Showing posts with label Cascade. Show all posts
Showing posts with label Cascade. Show all posts

Tuesday, 22 April 2014

From City to Summit 1: Planning a Pilgrimage

It’s raining at home. Where the mountain should be there’s a ragged cloud, a dishevelled doona pulled up around a chilly summit. Perversely, it has me thinking about walking. Mountains always do that, even when they’re trying to sleep.


[Sunset over the Mountain] 
But today I’m also thinking about history, and Hobart’s history in particular, because kunanyi/Mt Wellington plays a big part in that. After a short-lived and fraught experiment on the eastern shore of the Derwent River, Hobart was founded in 1804 on the opposite shore, near its current town centre. Water reliability was the principal reason for that early move. And that in turn was encouraged by the regularity of the rain – and sometimes snow – that fall on the flanks of the mountain.


[Wild and well-watered: the top of kunanyi/Mt Wellington] 

A good proportion of what falls there ends up in the Hobart Rivulet. At less than 10km it is too short to be called a river. Still it proved a reliable and constant source of fresh water for the port of Hobartown. In my 28 years living alongside it I have never known it to stop flowing.
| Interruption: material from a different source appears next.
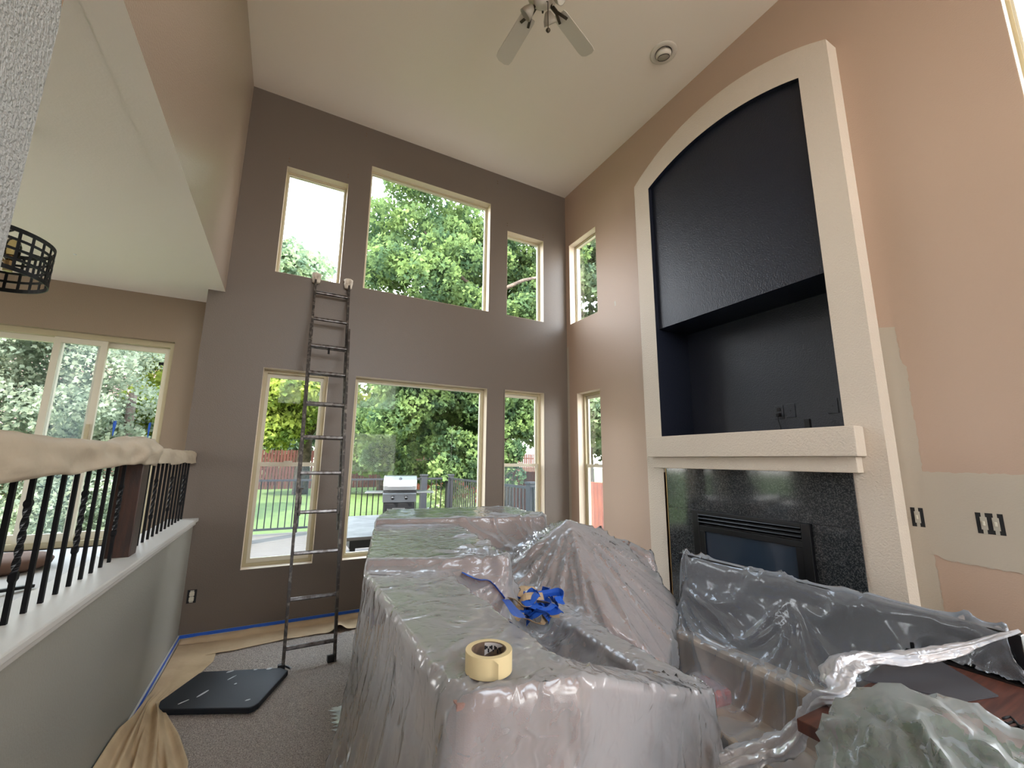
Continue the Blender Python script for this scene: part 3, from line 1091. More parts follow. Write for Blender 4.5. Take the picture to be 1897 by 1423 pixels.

[Hobart Rivulet in its untamed state]
‘Though its lower reaches are now piped and tunnelled, and outflows from stormwater drains, factories and the city’s tip mingle with mountain-fresh water, the Rivulet’s upper waters are still used in Hobart’s renowned Cascade beverages. “Out of the wilderness” its beer advertisements once spruiked. We locals smiled at the exaggeration, yet were still proud of our city’s proximity to relatively wild places. How many other capital cities have ready access to such wildness?

Most work days I walk down that valley, close by the rivulet, “out of the wilderness” and into the city. Truth be told, I often yearn to be going the other way, towards the wild. So one day I decide to do just that. I will start from the comforts of a favourite Hobart café, and walk upstream to kunanyi’s windswept 1271m summit.


[Sunrise and moonset over kunanyi/Mt Wellington] 
While it’s hardly an expedition – there are tracks all the way, and it’ll be done in a day – it does require that I gain more than 1200m in altitude. So there will be sweat and effort required. But the more I plan, the more I come to see how much of that effort will be mental. Because the walk will involve transecting a slice of Hobart’s natural and social story, I will need to be alert not only to what IS, but also to what WAS. That makes it a symbolic journey: a kind of local pilgrimage to places with significant stories, human and non-human, past and present.

I want this to be a series not because it is a long walk, but more because it promises to be an involved walk. It won't be just an A to B bushwalk. Perhaps no bushwalk ever should be.




Tuesday, 11 June 2013

An Exchange of Light


[Winter sunrise, South Hobart]
 
If I believed in omens, then this was a good one. A day that took forever to come, preceded by a night that showed no signs of ending, had finally begun. And with a brilliant light show. The rising sun lighting the underside of unusually fluid cloud formations, had let the whole valley know about it. Even the preoccupied soon-to-be travellers, who were doing their best to digest breakfast while going through checklists and hopping up with an "ooh" or a "that's right!" or a "what time do we have to go?"
 

Perhaps all big trips begin with this: the nerves and doubts and anxious anticipations. Still it was good to be reminded that even if we were about to leave it behind for the northern version, the southern sun would keep rising here, just as it always had.

 

For weeks now that sun had refused to go into its winter recession. Late autumn and earlier winter had been mild. And dry ... so dry that one of my to-do items was to water the garden. In June! A local friend and I had agreed that we could only tell it was winter because the sun was going down early. In our valley it had started dropping behind the mountain well before 4pm. Not even climate change could alter that.

 

But unseasonally warm or not, the signs of winter: those smells and sounds and colours - or lack of them - were still plain. In the days before our departure the smell of apples in the storage boxes beside the brewery had returned, along with the trumpeting of scavenging currawongs. In the Cascade Gardens, the deciduous trees had become almost bare, their shed leaves adding a rich whiff to the air. On the Rivulet the ducks now rested, mute and sleepy, beside willows that wept for foliage lost.

 

It was hard to imagine exchanging this winter of ebbing light and life, for the full bloom of a far northern summer. Yet after an ugly transition - 30 hours in a noisy metal box, eating stale, over-heated food, trying to sleep sitting up - we landed in Bergen, Norway.

 

[Bergen, Norway from Mt Floyen]

 

And here we are, deluged with daylight, beset by blossoms, foraging fresh blabaer (blueberries to us). It would seem churlish to complain of jet lag. It's time to get out and see summer in the forests and mountains and fjords of Norway. The European adventure has begun.